Annie Laure Wanaverbecq (1953-2017) nourrissait une véritable passion pour la photographie hongroise. Titulaire d’une licence d’histoire de l’art, d’une maîtrise (1990, Paris IV) consacrée aux photographes étrangers actifs en France dans l’entre-deux-guerres, et d’un D.E.A. (1991, Paris IV) sur André Kertész, elle avait produit en 2004 l’excellente exposition Photographies hongroises 1919-1939 à la Maison Robert Doisneau, et était co-auteur de l’exposition rétrospective et du catalogue André Kertész au Jeu de Paume, Paris, en 2010. La thèse pour laquelle elle s’était inscrite à Paris I sous ma direction était un travail de longue haleine, plusieurs fois interrompu par ses autres activités, qu’elle avait mené avec une opiniâtreté constante, malgré les obstacles inhérents au sujet choisi : difficulté à se procurer l’intégralité des volumes annuels reliés de Pesti Naplo, déplacements en Hongrie, apprentissage de la langue magyare, traduction des légendes d’images…
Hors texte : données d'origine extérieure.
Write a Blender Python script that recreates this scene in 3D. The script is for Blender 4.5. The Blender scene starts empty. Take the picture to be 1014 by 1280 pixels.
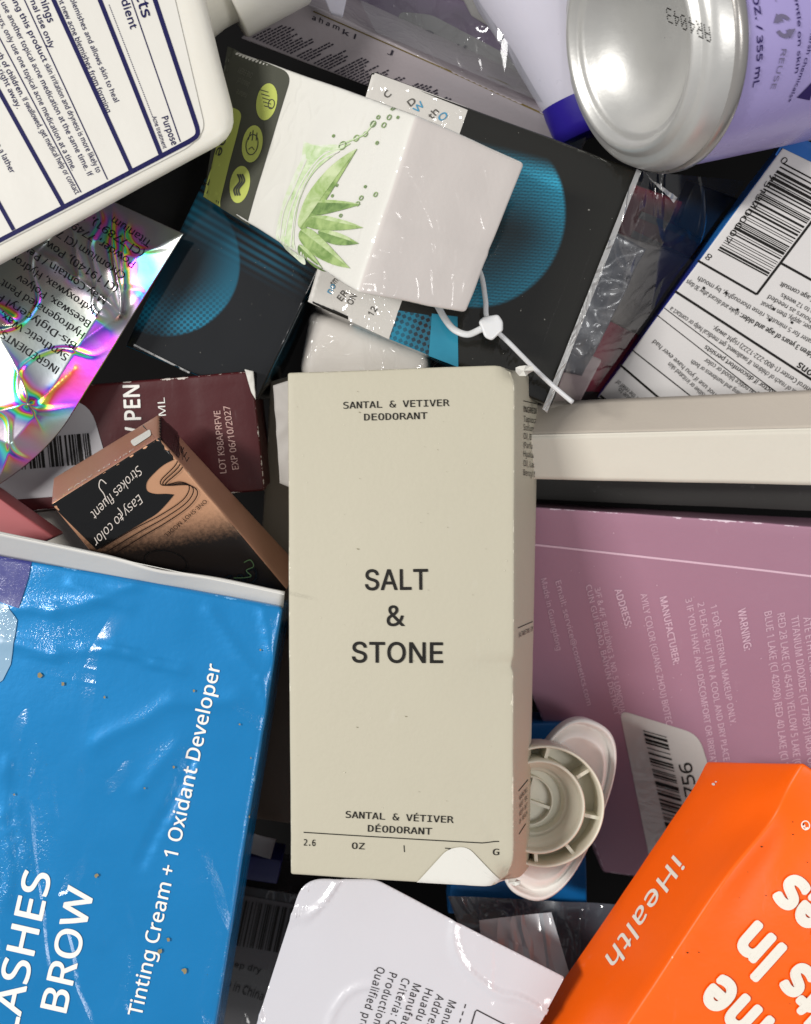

Appuyée sur un inventaire complet de toutes les photographies publiées dans Pesti Naplo (cf. volumes 2 et 3), la thèse d’Annie Laure Wanaverbecq est également une contextualisation historique et culturelle du phénomène « photographie hongroise », une recherche sur les conditions d’élaboration intellectuelle, matérielle et technique de cet objet médiatique d’une grande originalité, un recensement des intervenants, photographes, agences et autres professionnels. On découvrira à chaque page du volume 1 la pertinence des analyses d’Annie Laure Wanaverbecq, sa conscience des conditions historiques et culturelles en Hongrie, sa large connaissance des esthétiques photographiques qui se déploient dans ce magazine, son goût pour les images et les compositions surprenantes qui font la saveur de Pesti Naplo, la générosité de son approche et sa rigueur descriptive. Nul doute qu’elle aurait apprécié la diffusion de sa thèse que propose ici la Maison Robert Doisneau afin qu’elle vivifie d’autres travaux.